Just Kids by Patti Smith (Bloomsbury 2011)

Just KidsJust Kids comes with numerous plaudits from the great and the good (Johnny Depp, Joan Didion), and has apparently won the coveted National Book Award—something that even Vladimir Nabokov never achieved. Having read it cover-to-cover in a couple of days, I’mstill waiting to be wowed. Patti Smith’s style aims for poetical economy, interspersed with the occasional grand gesture (lyrical non sequiturs plonked between paragraphs), but for this reviewer reads as precious (and humourless) self-aggrandisement. Just Kids is full of swooningly self-important pronouncements about The Life of The Artist, interwoven between longish checklists of famous names from the late 60s/early 70s music/art scene. The latter, clearly intended to illustrate the creative powderkeg of the New York milieu at the time, often prove self-defeatingly banal; witness Patti’s moving two-minute chat with Jimi Hendrix on a staircase, for instance, or her brush with Salvador Dalì in the lobby of the Hotel Chelsea (where she is standing, oh-so-casually, holding a stuffed crow—presumably hoping for someone to notice her impromptu genius).
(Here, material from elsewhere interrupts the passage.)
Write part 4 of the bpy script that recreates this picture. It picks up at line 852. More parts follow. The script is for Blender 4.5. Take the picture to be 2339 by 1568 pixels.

The memoir takes, as its subject, Patti’s relationship with the photographer Robert Mapplethorpe, from their first meeting as penniless artists in the late 1960s to his eventual AIDS-related death in 1989,but is only fitfully successful at conveying their creative and sexual symbiosis; it’s at its best when conveying her growing dismay over his dark fascination with the New York gay scene, through which his own latent homosexuality would eventually emerge. Smith is also on good form describing the abject living conditions they were often obliged to endure, though one suspects at times the pair craved such “deprivations” to cement their self-image as self-proclaimed Geniuses; romantic squalor is taken as read to be the crucible in which Great Art is forged. Too often the book strays into the realm of self-parody: I lost count of how many “significant” events “significantly” took place on the birthdates, or deathdates, of Rimbaud and Baudelaire, for example. (The reader must bite back a disbelieving giggle, too, at Mapplethorpe’s Damascene conversion to the art of photography: sifting through a collection of Victorian snaps, he gasps in wonderment: “It’s all about light and shadow.” Um, well, yes.)

Throughout the book are black-and-white snapshots (mostly by Mapplethorpe) of one or both of the pair, striking a pose for the camera. And in each and every one, Patti Smith wears the same dour, pissed-off, utterly joyless expression that tells the reader, in no uncertain terms, that she is Seriously Hard Work. Never once does she suggest the remotest chink in her armour, that might lead one to suspect any hint of human empathy. By the end of the book, she emerges as cold, distant, and utterly self-absorbed. Even after Mapplethorpe has died, she seems more concerned with creating a picturesque image of her own glorious misery—going for a solitary walk on a windswept beach in a long dark coat, if you please. Just Kids isn’t actually terrible, but nor is it the touching masterpiece Messrs Depp and Didion would have you believe; for an account of the New York music/art scene of the late Sixties/early Seventies, almost anything by Victor Bockris will serve you better.